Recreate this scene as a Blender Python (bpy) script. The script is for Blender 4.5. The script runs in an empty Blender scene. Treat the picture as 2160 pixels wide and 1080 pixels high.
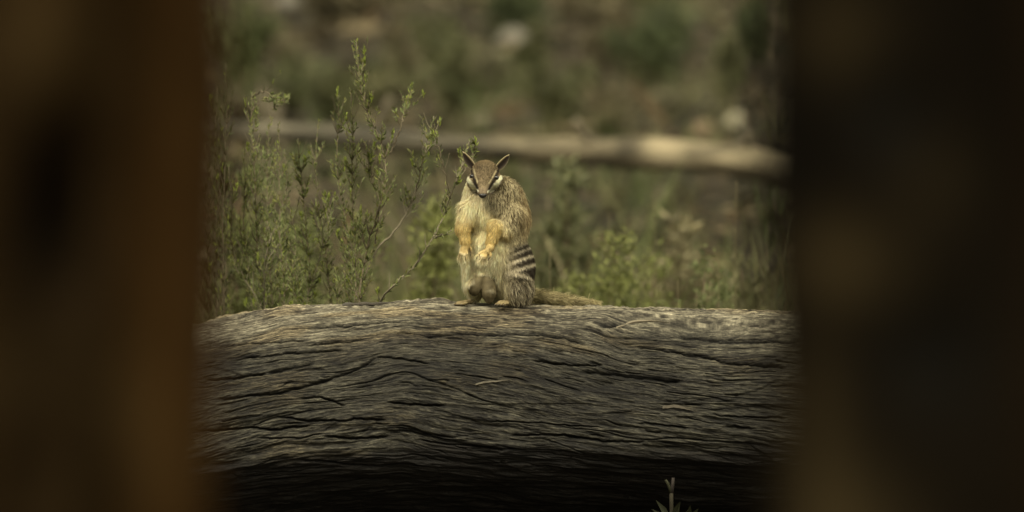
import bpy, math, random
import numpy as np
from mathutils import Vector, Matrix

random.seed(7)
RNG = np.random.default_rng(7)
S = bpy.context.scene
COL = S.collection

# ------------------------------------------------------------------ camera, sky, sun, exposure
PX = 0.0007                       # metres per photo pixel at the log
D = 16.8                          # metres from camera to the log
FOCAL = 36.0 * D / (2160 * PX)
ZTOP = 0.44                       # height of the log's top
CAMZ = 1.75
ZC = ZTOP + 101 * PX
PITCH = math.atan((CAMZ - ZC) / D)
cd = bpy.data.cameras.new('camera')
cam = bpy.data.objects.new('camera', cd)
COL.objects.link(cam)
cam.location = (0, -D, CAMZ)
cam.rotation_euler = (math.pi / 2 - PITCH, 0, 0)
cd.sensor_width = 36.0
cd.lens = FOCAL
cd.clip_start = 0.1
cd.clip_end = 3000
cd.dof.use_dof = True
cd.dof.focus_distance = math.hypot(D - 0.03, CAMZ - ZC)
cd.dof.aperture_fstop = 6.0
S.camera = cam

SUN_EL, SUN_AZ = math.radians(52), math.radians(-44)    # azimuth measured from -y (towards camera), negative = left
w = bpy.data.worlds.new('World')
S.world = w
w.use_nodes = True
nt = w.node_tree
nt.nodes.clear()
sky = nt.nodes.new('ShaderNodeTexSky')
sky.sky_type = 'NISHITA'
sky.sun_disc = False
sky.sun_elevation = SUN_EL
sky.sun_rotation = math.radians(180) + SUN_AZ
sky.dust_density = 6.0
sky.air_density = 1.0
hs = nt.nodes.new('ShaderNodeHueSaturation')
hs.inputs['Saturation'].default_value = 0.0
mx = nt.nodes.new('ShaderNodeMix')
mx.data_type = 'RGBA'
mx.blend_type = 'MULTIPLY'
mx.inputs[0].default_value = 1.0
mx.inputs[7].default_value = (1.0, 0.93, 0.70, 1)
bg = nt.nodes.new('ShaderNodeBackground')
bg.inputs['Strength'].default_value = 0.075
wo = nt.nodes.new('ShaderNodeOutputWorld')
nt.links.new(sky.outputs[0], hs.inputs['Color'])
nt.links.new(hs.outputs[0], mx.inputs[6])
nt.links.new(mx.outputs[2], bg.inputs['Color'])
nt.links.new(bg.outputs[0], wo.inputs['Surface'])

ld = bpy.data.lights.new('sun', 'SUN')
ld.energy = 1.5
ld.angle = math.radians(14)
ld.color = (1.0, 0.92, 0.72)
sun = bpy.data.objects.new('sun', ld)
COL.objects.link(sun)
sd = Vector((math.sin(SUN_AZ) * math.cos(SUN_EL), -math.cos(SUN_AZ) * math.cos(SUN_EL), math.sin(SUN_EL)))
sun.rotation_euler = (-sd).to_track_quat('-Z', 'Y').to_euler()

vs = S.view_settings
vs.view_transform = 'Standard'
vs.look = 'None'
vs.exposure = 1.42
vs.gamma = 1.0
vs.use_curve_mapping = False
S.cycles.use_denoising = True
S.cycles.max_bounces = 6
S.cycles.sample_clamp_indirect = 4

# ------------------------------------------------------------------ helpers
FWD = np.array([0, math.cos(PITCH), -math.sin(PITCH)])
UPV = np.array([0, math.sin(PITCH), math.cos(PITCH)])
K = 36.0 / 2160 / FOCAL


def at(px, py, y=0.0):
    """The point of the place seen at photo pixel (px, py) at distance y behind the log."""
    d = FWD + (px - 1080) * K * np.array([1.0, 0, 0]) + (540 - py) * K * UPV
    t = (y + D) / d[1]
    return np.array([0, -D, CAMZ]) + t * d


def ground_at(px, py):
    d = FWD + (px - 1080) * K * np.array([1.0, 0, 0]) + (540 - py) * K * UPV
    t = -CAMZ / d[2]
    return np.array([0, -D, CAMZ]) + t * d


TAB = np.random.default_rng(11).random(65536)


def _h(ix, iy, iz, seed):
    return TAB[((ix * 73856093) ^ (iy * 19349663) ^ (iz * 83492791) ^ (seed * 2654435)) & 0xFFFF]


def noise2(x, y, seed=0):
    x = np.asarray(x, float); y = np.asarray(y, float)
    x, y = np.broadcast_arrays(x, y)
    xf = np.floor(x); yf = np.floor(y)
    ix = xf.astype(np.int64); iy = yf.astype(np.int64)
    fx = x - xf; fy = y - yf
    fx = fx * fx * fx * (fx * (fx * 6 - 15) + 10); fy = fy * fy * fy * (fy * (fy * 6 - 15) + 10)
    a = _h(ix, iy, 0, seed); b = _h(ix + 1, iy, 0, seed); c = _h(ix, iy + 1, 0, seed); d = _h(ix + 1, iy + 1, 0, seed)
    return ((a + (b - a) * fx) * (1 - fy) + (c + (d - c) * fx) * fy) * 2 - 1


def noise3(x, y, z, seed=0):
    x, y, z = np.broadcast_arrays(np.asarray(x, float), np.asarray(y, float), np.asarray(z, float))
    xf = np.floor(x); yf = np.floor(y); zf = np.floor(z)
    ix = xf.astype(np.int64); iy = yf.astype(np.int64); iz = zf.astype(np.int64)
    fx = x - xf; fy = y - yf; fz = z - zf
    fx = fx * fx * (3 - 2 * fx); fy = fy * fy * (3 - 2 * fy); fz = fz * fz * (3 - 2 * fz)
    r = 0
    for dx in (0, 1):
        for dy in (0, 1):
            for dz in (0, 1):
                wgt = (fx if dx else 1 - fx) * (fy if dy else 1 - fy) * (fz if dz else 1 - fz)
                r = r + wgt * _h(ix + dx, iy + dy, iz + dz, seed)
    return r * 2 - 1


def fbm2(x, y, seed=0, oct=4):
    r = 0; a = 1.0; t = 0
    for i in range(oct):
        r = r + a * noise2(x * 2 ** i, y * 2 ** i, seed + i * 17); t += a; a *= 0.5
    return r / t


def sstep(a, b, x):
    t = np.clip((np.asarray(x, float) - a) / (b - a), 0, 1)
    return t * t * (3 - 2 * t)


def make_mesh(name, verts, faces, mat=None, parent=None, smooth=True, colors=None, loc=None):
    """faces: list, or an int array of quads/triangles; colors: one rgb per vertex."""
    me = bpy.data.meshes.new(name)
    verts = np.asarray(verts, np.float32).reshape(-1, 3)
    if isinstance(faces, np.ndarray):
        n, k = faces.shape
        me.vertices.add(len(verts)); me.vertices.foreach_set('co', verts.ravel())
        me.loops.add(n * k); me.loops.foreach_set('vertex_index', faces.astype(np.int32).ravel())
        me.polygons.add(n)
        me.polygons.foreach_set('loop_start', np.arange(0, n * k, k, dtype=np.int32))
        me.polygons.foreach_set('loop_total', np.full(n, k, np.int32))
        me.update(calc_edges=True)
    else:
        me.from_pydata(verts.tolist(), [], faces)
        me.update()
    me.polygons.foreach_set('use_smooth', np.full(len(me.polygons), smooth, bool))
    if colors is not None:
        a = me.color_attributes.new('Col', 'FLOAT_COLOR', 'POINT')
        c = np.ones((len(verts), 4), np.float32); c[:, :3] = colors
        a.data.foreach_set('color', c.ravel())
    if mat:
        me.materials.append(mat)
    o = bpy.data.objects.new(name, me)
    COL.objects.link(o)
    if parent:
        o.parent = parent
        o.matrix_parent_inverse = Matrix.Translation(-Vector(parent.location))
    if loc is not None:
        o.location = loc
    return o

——

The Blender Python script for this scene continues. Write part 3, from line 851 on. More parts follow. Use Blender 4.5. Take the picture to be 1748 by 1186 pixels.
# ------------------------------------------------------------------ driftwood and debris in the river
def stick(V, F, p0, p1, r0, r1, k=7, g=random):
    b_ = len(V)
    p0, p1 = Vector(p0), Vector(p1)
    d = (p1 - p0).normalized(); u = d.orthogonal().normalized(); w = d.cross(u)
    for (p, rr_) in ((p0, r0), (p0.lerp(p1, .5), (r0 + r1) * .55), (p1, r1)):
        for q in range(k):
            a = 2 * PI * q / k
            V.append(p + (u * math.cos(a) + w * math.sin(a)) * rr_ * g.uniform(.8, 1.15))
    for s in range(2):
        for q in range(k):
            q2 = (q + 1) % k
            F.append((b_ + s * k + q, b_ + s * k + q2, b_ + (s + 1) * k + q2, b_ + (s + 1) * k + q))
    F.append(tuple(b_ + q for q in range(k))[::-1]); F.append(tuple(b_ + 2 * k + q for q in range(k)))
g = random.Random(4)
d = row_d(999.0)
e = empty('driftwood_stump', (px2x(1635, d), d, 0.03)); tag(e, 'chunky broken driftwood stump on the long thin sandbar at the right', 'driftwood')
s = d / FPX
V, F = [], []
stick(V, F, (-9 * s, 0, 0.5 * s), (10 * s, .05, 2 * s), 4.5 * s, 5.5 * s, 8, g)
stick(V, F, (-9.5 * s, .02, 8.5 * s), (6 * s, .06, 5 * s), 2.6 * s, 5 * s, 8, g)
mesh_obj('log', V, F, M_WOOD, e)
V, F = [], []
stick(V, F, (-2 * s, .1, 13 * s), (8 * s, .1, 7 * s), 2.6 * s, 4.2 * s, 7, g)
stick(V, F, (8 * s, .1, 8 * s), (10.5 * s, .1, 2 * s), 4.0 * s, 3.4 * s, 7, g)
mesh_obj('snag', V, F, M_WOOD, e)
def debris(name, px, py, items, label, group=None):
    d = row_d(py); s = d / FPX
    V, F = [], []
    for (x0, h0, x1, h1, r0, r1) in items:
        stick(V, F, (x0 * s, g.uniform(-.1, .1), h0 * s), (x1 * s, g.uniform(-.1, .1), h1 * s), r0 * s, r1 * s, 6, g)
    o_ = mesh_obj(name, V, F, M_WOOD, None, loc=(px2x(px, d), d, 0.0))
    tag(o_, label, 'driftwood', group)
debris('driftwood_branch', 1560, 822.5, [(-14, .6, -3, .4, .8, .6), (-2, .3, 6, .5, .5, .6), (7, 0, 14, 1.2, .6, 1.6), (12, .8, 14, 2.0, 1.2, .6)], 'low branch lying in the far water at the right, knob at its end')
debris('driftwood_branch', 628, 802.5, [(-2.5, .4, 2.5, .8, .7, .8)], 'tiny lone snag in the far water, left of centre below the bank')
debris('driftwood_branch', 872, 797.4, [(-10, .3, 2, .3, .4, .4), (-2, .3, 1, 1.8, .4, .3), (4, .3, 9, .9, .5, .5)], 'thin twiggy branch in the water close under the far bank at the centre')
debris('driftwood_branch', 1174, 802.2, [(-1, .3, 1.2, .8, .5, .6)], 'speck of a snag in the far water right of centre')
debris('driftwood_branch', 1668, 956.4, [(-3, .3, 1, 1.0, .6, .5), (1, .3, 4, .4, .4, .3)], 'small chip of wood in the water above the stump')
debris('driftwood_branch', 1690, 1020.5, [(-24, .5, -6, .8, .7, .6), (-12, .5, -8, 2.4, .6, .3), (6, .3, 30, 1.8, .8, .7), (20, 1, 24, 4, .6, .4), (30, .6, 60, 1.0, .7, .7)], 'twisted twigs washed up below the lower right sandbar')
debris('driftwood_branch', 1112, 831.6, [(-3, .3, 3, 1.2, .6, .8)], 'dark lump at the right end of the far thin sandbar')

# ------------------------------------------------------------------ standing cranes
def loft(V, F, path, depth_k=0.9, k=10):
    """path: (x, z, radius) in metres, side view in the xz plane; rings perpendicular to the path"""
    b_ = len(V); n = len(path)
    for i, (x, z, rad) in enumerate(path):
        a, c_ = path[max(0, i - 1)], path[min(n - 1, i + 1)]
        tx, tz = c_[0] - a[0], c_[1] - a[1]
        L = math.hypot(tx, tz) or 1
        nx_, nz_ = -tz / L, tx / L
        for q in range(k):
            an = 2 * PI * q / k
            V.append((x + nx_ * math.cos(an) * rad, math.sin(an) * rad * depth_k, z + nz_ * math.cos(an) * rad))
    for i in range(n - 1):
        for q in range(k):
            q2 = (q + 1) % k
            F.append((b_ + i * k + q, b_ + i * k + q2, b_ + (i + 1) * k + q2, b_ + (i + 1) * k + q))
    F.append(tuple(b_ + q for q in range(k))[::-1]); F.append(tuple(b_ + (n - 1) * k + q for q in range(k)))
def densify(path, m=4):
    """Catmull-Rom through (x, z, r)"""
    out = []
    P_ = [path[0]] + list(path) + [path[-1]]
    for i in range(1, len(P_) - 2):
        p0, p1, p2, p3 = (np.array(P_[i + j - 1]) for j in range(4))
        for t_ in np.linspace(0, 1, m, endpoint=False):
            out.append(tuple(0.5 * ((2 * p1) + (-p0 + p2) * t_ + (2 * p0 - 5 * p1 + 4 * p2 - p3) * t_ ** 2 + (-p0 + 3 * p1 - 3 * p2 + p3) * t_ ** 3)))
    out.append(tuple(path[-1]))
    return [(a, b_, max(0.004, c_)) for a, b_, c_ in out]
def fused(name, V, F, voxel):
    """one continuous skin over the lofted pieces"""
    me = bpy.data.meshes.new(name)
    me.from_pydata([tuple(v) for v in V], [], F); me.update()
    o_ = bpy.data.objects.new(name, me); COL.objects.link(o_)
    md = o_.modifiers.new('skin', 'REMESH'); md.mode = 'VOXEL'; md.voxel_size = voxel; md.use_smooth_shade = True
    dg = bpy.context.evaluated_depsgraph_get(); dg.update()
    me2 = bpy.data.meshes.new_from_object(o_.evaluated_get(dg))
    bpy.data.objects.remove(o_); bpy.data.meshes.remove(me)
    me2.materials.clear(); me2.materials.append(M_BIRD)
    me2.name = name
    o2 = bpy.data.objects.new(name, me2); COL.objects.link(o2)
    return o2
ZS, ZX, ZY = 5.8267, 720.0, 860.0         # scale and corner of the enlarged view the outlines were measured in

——

DIRECTIONS -> Look above for the line with "Recreate this scene", then print it and each line after it down to and including the line with "COL = S.collection". Leave out the pictures and keep the wording exact.

WRITTEN SOLUTION ->
Recreate this scene as a Blender Python (bpy) script. The script is for Blender 4.5. The script runs in an empty Blender scene. Treat the picture as 2160 pixels wide and 1080 pixels high.
import bpy, math, random
import numpy as np
from mathutils import Vector, Matrix

random.seed(7)
RNG = np.random.default_rng(7)
S = bpy.context.scene
COL = S.collection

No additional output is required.